Yoksa aklımızın anahtarını başkalarına mı teslim ettik?

Acaba aklımızı da, dünyamız gibi yabancılar mı idare ediyor?

Eğer hangi hususlarda nasıl aldandığımızın hesaplarını güzelce yapmadan,

Aklımızı en güzel şekilde kullanarak sonsuz hayata doğru nasıl gidileceğini öğrenmeden,

Allah ve Rasûlünün (s.a.v) gösterdiği yolu bâtıl yollardan ayıramadan,

Dünya hayatındaki fikir karanlığının kabrin azap ve karanlığına sebep olacağını akletmeden bu dünyadan göçersek akıbetimiz hayrolmaz.

Rabbimizin emrettiklerini düşünerek, aklımızı çalıştırıp, sonsuz hayat ve ruhun gıdası olan ibadetlerimizi yerine getirmeyi Allah Teâlâ cümlemize nasip buyursun.

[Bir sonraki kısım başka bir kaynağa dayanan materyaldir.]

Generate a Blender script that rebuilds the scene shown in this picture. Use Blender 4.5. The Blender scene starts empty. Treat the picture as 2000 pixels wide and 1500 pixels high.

Kurtuluş ve selâmet, akıl nuru ile Kur’ân-ı Kerîm ve sünnet-i şerîfe bakanlar içindir.

Allah’ın (c.c) selâmı, onların üzerine olsun.


* Bu makale merhum Ahmed Yaşar Hocaefendi’nin 05.02.2008 tarihinde İrşad Mektupları ismiyle internet üzerinden yayımladığı yazılardan beşincisidir.